How much demand is there?

What started off as a very small niche has turned into quite a mainstream market. Once, the holy grail of skiing was to ski like a racer. Now people want to ski the whole mountain, especially off-piste. The demand for high-quality handmade skis is, however, still a small niche.

Kingswood has been in business for eight years. What have the past few years taught you?

I've learned so much since the conception of Kingswood Skis. From tiny production issues to five-year marketing plans to overseas duties to good environmental practices to workplace safety, the list goes on and on. To me. the most important thing is the realisation that having a great product isn't always enough. The financial pressures of the recession forced us to do some strategic thinking about the business—from our structure to our marketing concepts—and I think this forced strategising will prove to be the turning point for Kingswood Skis as a business that can survive tough times.

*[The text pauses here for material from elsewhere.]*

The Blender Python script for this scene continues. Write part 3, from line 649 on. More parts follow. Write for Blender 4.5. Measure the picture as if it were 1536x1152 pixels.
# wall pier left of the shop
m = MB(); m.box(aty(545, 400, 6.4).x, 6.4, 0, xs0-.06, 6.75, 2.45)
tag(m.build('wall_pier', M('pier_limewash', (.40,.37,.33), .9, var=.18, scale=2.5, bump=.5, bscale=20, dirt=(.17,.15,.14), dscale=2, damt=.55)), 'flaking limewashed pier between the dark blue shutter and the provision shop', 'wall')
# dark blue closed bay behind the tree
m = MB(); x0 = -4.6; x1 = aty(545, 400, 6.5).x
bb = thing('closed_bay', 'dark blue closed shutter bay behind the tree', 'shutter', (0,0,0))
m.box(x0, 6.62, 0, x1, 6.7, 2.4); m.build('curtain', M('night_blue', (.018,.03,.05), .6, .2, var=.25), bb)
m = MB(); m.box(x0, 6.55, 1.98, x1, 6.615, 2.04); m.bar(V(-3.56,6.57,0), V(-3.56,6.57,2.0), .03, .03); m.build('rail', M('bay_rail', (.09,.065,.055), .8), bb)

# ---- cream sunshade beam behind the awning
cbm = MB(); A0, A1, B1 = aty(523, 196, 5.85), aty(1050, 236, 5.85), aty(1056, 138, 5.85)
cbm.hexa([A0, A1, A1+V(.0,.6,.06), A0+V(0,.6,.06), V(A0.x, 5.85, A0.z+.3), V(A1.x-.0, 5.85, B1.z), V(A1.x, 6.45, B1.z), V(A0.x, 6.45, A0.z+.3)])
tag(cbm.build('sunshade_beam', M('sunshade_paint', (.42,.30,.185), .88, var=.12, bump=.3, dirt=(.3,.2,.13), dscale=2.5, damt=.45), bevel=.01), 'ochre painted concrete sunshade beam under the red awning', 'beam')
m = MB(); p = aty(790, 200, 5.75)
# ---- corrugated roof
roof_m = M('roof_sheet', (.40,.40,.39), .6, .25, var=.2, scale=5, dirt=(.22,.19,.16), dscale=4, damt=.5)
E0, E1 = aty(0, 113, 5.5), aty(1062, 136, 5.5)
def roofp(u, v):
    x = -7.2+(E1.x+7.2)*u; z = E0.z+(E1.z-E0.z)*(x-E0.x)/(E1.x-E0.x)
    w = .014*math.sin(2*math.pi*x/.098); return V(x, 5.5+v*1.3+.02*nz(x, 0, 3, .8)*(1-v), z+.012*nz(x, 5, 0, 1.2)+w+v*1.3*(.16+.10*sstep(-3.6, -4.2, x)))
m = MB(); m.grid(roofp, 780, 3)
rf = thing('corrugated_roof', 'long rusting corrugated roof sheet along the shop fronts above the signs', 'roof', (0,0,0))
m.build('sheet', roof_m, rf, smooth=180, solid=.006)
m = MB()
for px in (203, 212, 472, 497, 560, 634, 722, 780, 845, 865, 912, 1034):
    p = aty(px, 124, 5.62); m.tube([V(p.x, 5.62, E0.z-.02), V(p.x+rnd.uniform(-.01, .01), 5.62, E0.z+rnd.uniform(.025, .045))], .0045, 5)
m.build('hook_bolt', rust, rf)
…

What are your favourite skifields?

In New Zealand the greatest skiing without a shimmer of doubt is Mt Olympus. The place is a natural amphitheatre of powder-laden bowls, chutes, cliffs and steep faces. It is a non-profit club field run by colourful locals that ski in the most modest clothing but on very fat skis.

Overseas. I can't go past Corvatsch in Switzerland. It's part of St Moritz, which is one of the most famous and exclusive ski areas in the world. The facilities are second to none—however, the fact that it is St Moritz scares off everyone but the richest and laziest skiers in the world. You basically have the whole mountain to yourself and no one skis off-piste.